1997: Anne Bradstreet

As anyone who reads the Crimson with any regularity knows, I turned 50 last April. I have not been
stereotypically reassessing my life, but in a way I have been thinking about the virtues I admire,
because I realized that they have changed over the years. I used to place a high priority on courage,
integrity, and honor. And I still do. Steadfastness, independence and, contrariwise, devotion to
others, support of one's friends and colleagues. All good and important virtues.

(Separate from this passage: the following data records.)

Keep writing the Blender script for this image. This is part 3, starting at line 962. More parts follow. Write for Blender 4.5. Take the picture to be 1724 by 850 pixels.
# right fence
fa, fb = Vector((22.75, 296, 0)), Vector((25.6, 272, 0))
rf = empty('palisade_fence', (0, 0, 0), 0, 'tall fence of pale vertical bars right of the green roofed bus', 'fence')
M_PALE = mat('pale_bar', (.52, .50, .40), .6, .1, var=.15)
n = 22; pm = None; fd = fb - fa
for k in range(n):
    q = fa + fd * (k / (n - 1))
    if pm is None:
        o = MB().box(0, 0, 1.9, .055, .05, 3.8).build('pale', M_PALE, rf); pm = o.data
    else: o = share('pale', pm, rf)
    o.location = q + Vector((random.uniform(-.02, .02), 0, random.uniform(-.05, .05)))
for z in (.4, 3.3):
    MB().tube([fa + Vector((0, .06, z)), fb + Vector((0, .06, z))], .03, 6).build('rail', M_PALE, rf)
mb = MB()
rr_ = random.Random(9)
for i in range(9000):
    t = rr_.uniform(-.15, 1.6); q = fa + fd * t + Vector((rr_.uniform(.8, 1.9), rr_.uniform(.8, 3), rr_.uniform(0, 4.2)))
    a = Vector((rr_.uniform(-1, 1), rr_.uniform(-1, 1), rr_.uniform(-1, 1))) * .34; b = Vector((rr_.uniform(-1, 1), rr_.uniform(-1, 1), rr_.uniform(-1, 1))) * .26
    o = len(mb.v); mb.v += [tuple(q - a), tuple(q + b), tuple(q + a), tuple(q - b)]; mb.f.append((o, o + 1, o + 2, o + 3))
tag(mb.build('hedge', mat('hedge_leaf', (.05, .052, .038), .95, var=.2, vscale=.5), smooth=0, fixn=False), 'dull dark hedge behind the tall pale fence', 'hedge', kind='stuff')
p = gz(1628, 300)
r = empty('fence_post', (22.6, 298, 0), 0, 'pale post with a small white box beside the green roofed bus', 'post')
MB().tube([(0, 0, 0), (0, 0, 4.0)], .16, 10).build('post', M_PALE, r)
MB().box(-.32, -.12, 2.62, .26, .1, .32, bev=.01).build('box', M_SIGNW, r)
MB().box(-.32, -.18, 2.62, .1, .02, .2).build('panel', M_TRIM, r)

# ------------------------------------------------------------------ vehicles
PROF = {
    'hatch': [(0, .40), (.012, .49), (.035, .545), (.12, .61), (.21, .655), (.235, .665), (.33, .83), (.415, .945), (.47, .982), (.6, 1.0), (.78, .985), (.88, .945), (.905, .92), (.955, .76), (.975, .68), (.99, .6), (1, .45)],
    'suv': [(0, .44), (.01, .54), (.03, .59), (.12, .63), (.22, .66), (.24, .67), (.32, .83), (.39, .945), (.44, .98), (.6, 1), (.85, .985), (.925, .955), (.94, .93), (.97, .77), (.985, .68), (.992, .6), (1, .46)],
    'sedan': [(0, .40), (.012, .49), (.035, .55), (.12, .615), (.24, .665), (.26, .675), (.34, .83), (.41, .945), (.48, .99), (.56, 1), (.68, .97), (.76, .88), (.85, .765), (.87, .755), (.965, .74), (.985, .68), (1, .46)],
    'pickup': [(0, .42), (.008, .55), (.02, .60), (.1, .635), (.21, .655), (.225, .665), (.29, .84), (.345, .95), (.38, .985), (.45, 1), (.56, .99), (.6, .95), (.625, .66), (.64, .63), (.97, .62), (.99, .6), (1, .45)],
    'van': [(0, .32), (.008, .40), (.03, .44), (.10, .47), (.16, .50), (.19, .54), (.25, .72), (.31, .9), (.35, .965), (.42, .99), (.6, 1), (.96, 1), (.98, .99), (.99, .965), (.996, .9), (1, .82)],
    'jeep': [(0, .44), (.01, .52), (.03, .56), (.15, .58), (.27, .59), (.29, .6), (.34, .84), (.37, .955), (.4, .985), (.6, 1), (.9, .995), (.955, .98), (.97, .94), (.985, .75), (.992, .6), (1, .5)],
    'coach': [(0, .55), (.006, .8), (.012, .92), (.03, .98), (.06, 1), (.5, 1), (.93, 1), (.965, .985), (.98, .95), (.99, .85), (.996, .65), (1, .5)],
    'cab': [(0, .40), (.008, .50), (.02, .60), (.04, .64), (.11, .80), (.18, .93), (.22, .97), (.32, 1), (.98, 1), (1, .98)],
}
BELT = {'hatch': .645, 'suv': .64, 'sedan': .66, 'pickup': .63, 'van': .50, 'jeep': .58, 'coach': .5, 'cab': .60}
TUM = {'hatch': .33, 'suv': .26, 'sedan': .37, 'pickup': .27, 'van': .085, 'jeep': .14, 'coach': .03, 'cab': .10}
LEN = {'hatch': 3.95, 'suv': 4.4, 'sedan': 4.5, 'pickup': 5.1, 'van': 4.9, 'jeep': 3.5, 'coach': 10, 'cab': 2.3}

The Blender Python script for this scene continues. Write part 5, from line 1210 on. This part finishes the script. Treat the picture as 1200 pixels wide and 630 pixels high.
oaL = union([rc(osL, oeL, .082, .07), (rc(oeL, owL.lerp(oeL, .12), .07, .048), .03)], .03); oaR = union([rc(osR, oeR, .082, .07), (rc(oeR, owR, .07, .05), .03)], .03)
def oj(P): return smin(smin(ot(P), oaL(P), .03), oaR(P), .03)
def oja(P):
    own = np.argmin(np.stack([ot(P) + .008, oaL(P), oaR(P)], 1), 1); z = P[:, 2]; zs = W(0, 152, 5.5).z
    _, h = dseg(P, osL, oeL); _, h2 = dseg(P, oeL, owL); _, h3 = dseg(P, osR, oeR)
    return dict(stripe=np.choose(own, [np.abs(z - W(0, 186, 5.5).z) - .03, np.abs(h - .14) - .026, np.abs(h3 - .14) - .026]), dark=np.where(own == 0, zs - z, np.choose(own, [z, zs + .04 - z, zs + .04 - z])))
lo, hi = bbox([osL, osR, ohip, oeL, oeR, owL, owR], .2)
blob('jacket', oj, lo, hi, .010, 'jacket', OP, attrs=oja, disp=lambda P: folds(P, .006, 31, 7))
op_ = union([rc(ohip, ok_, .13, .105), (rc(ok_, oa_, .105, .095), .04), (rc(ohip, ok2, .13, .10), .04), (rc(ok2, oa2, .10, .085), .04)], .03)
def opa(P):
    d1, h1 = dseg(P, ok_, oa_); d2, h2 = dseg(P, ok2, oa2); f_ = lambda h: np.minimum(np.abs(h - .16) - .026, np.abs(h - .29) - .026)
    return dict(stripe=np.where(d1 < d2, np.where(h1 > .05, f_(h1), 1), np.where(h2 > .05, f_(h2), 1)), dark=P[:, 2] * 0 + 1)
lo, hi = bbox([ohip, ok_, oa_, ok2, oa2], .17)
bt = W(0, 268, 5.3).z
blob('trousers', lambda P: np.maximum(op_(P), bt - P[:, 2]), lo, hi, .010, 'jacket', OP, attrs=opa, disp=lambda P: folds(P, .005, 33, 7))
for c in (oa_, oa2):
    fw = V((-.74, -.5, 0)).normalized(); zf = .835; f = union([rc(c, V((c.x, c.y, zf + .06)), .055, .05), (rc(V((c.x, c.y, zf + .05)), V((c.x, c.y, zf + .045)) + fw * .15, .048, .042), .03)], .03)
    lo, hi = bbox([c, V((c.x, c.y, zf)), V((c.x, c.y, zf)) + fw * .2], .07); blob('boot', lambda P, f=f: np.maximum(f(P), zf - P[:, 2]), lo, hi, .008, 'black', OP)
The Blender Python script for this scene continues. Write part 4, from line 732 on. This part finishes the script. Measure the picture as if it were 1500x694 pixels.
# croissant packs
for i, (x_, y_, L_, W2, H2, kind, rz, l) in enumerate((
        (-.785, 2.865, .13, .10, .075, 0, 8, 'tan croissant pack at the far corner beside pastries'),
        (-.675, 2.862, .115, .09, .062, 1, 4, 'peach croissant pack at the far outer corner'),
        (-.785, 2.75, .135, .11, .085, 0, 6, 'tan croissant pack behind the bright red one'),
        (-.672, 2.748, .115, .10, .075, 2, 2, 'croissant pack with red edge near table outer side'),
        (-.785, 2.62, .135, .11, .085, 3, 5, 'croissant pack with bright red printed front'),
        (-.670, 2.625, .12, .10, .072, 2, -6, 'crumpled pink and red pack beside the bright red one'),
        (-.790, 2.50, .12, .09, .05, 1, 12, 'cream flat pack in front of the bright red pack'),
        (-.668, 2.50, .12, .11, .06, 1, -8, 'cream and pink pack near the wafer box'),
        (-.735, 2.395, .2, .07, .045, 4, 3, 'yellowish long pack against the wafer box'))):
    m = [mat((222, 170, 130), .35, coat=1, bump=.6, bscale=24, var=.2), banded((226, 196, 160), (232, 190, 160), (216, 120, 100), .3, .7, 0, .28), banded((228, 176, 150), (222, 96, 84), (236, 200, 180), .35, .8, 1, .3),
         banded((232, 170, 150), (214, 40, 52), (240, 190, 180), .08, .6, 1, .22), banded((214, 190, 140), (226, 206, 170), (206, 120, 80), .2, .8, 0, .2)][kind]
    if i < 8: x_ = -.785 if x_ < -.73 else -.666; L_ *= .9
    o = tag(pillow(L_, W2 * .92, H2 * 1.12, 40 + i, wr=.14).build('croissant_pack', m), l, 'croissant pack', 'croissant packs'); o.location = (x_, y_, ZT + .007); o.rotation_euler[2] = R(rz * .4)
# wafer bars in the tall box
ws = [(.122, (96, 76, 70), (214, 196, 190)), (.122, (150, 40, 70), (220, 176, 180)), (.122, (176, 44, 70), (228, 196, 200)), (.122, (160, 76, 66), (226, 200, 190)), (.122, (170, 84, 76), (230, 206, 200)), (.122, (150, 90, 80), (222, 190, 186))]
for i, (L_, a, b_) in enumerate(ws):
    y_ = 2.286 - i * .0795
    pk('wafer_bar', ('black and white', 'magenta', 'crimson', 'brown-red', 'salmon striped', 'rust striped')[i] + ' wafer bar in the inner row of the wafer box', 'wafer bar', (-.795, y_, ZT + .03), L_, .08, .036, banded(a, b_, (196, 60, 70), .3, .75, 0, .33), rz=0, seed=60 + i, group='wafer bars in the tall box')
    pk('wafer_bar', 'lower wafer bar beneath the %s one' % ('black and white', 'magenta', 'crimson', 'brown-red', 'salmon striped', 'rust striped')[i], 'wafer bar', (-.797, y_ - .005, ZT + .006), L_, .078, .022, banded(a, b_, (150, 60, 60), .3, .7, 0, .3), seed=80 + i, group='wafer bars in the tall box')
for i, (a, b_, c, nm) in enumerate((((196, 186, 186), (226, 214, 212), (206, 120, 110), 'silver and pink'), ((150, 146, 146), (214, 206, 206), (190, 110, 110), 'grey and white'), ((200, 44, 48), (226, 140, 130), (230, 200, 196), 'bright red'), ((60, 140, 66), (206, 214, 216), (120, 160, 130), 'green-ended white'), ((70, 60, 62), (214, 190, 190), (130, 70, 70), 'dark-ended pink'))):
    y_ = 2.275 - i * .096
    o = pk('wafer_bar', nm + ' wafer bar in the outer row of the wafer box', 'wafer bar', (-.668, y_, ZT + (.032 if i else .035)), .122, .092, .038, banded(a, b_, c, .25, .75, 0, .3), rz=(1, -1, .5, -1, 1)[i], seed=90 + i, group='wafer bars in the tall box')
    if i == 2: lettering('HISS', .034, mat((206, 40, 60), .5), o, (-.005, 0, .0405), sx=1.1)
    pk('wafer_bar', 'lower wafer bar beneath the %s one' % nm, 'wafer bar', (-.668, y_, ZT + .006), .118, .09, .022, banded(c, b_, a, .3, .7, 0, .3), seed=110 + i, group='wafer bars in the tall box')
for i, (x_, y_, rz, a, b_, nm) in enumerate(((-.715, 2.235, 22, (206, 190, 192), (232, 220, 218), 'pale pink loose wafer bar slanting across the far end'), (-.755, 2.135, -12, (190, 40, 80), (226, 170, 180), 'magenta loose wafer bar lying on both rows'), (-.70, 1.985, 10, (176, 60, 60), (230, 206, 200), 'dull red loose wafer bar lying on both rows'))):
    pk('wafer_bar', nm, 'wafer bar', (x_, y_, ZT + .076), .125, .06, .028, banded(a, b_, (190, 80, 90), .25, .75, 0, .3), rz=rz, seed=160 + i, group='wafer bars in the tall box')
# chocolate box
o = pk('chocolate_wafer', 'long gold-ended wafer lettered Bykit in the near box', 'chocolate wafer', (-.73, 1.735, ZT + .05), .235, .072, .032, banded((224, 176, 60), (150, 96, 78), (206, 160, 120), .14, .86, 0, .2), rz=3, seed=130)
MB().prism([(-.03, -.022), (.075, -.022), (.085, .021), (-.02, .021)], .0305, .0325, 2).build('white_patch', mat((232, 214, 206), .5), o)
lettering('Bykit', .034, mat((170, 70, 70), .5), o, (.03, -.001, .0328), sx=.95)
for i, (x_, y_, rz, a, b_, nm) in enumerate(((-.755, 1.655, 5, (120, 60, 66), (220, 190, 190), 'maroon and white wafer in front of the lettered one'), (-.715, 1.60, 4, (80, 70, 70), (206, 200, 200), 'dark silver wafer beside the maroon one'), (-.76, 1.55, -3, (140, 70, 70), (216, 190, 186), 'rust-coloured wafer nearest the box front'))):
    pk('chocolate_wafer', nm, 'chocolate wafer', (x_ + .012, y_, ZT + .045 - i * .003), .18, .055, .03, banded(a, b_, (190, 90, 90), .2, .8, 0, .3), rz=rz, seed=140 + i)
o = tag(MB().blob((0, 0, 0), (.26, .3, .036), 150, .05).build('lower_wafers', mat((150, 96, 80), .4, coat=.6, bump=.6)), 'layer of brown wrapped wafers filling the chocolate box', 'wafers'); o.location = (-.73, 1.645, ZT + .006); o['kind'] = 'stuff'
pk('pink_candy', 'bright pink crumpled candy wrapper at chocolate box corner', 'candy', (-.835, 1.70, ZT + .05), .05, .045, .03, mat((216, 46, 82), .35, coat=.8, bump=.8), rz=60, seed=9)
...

But lately I have been finding special value in something for which I would not even have had a name when I was in college thirty years ago: Openmindedness. A complicated virtue. On the one hand, it is the capacity to set aside preconceived ideas, prejudices and long-held beliefs, and to be willing to be persuaded to change your mind about something. But what is the difference between that and a total lack of principle, being just a reed in the wind of the forcefully held opinions of others?


I see openmindedness as the capacity to hold on to your principles, but just a few big ones, and to be
amenable to persuasion about other things, and whether they can be consistent with your basic principles. I think we should be able to learn from others things that we don't know anything about or misunderstand, without abrogating our own most deeply held values. At least, thinking now of our educational roles as teachers and students, I think if we can't be that openminded, college is wasted on us; the benefit of living in this extraordinary community of learning and fellowship will be lost.


Tomorrow we will celebrate Women at Harvard College, a group whose inclusion in our array of opportunities has a long and complex history. We pick as our anniversary point the opening of the Yard dormitories to women twenty-five years ago, a somewhat arbitrary point but a moment when the rate of change at Harvard suddenly accelerated.


But I would like to take us back more than 350 years to the time of Harvard's very founding, to pay homage to one of the first women in Harvard history, for her courage and her openmindedness. Anne Dudley Bradstreet came to America in 1630; she lived for a time right in Harvard Square, on the site of what is now, but will not be for much longer, the Tasty. Bradstreet was America's first poet; buy the Oxford Book of American Verse and you will find that she is poet #1. She could read the Latin and French, and had, I should think, all the prerequisites for admission to Harvard College except gender. Her associations with Harvard were other: her father, Governor Thomas Dudley, was one of the founders of the College, her husband, Simon Bradstreet, was also an overseer, and her two sons graduated from the College.


In England Anne Bradstreet's parents were gentle folk, and people of means. She had received as good an education, at home, as any Puritan woman could have. But in the years leading up to 1630 religious life for the Puritans in England became increasingly difficult, and in April 1630 her family and her husband's set sail for the new world in four boats. The first year in the Massachusetts colony must have been terrible; two hundred members of the original group had died by December, of malnutrition and various illnesses. Bradstreet survived, and moved over the next forty years from Salem to Charlestown to Newtowne (that is, Cambridge) to Ipswich to Andover. She wrote great quantities of verse, some on classical subjects, some on familial subjects, some metaphysical and some romantic. Reading it today, and knowing how brutally primitive the instruction offered at Harvard was in those days, we can fairly believe that Bradstreet was among the most learned, literate, and creative persons in Cambridge at the time.


I won't read any of Bradstreet's poetry today, but want to close with some beautiful words she wrote late in life in a letter to her children. ``I came into this Country, and found a new World, and new Manners at which my heart rose.'' Bradstreet held on to what she came with, her faith in God, her devotion to her family, and her knowledge of both literature and science; and she found in her new experience in America, and within herself, things she would never have known if she had stayed at home, things not all to her liking. I hope all of us who are here under easier circumstances can draw a fraction as much from the vastly greater opportunities life in Cambridge presents today.